◆ Task brief:
Tell how many lines in the data below hold the string "this"; give nothing but the number.

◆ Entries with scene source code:
---

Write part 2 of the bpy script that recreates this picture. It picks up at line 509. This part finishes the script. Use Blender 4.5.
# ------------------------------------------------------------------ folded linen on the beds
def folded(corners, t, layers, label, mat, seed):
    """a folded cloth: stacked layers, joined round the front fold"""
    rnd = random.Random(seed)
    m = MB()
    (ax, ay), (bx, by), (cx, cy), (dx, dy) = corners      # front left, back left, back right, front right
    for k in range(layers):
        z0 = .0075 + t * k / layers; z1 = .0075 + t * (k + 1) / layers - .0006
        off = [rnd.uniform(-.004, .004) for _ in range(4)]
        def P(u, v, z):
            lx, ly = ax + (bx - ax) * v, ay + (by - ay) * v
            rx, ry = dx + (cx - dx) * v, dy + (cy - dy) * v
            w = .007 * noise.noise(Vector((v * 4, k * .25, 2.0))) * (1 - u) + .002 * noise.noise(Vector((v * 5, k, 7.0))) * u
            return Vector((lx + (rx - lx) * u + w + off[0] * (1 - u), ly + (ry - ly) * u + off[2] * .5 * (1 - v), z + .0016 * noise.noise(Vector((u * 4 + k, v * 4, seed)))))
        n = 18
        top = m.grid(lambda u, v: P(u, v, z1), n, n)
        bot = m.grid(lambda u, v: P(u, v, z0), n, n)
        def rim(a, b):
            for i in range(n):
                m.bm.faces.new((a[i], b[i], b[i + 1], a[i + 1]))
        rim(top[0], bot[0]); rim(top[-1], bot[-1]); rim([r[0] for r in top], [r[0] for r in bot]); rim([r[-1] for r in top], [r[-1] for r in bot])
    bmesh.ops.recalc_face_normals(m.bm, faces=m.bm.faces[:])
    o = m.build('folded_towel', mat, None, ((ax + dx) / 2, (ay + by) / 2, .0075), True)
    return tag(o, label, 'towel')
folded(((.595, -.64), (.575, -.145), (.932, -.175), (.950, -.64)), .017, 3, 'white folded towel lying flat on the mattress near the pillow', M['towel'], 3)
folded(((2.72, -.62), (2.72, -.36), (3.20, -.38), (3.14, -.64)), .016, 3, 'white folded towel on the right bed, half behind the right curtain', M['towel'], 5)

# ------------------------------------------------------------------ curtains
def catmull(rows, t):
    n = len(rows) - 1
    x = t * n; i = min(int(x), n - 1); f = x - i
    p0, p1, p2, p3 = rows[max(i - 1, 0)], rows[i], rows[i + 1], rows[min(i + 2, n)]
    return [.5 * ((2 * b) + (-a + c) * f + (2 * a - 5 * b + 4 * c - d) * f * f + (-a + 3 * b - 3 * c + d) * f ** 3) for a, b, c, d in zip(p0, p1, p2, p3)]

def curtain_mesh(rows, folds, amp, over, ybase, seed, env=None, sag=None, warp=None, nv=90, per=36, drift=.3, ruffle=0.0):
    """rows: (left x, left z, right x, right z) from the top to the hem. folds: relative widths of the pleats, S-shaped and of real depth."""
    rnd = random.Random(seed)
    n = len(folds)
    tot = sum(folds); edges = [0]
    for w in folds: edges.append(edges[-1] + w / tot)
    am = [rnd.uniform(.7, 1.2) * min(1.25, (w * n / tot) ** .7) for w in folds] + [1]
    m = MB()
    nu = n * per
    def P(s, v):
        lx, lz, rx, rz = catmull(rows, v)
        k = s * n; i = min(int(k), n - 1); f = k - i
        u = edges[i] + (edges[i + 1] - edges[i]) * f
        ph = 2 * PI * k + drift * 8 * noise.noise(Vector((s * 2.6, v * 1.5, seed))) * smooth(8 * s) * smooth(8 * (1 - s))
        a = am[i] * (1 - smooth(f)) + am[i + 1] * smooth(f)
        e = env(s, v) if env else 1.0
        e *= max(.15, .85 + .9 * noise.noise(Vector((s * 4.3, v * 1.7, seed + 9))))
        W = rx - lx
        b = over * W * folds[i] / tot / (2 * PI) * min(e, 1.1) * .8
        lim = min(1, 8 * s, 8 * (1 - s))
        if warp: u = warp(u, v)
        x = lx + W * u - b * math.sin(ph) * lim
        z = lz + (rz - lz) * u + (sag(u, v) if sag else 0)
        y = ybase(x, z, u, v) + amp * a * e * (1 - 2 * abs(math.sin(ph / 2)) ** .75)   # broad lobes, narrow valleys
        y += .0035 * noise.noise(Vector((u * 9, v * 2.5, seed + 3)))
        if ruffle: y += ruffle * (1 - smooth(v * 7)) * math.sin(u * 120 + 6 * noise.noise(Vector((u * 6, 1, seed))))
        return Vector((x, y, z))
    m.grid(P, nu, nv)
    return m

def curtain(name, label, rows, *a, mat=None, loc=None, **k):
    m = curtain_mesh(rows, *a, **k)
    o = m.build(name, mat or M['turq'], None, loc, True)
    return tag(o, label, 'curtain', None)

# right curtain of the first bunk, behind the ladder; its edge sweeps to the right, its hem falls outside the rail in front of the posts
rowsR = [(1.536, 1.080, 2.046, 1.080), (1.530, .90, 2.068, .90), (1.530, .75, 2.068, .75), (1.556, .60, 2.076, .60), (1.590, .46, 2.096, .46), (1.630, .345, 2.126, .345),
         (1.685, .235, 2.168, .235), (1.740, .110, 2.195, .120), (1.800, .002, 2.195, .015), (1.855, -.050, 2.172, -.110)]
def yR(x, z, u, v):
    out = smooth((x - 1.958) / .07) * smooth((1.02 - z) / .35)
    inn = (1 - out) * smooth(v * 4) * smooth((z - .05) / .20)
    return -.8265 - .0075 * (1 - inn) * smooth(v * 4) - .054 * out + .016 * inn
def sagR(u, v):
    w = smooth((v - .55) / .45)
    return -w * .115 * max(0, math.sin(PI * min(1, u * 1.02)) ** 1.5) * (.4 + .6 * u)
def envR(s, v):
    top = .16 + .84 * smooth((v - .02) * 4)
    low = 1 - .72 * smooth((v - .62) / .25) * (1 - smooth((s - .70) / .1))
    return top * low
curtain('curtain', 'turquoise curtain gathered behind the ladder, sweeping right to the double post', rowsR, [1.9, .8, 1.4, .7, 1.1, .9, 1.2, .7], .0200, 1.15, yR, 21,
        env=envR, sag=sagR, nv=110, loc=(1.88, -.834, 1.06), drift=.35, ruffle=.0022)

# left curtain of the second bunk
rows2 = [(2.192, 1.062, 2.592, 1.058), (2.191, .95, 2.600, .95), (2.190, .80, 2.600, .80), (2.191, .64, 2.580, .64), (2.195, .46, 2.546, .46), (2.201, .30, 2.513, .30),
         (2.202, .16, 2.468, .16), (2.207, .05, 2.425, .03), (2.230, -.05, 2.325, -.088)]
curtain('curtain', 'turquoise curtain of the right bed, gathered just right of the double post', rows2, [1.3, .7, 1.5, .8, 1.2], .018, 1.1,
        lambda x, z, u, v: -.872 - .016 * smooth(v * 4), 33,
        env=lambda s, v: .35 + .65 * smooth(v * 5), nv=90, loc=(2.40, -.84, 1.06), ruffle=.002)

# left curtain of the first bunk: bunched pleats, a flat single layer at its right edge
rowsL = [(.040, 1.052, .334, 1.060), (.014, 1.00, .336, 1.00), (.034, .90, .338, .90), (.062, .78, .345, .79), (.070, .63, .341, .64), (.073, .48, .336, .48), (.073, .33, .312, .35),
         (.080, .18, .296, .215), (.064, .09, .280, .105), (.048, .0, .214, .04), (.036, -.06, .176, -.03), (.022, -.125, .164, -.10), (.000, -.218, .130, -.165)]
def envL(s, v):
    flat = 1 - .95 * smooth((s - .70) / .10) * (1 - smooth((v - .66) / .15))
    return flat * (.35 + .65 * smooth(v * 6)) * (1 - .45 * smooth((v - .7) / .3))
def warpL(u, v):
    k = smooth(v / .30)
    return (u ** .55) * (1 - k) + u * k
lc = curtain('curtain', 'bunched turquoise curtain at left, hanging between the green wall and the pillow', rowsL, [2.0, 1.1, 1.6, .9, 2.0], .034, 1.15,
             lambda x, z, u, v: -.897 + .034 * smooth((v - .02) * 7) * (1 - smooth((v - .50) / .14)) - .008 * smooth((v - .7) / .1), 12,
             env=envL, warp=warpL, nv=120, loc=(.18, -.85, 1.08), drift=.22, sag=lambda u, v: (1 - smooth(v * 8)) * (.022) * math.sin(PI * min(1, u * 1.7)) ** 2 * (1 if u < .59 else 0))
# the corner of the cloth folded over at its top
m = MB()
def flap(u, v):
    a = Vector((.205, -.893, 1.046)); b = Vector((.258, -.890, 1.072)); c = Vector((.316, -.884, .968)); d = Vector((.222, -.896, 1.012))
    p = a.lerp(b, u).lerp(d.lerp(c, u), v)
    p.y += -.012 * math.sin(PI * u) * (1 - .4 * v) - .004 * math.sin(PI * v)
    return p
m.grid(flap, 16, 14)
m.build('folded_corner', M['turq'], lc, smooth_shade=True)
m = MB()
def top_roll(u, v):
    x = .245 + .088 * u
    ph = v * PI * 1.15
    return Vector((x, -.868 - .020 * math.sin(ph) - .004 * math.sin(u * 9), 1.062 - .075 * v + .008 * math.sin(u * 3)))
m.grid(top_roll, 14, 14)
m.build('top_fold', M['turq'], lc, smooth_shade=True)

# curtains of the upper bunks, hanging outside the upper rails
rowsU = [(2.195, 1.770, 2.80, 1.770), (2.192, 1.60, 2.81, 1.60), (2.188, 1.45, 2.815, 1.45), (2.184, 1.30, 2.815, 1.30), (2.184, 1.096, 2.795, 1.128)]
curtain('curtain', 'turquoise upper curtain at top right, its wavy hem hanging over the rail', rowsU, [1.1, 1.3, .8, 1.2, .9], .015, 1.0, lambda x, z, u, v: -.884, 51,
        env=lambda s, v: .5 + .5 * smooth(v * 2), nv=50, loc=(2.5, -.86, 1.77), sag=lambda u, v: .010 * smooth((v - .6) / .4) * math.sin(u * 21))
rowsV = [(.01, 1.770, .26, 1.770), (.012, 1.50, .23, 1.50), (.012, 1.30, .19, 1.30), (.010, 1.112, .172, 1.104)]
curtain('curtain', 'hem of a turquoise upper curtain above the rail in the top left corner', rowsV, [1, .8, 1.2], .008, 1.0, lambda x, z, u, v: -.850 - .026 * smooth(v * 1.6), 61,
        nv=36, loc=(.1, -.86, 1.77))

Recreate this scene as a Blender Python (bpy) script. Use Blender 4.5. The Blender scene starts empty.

---

◆ Task result:
2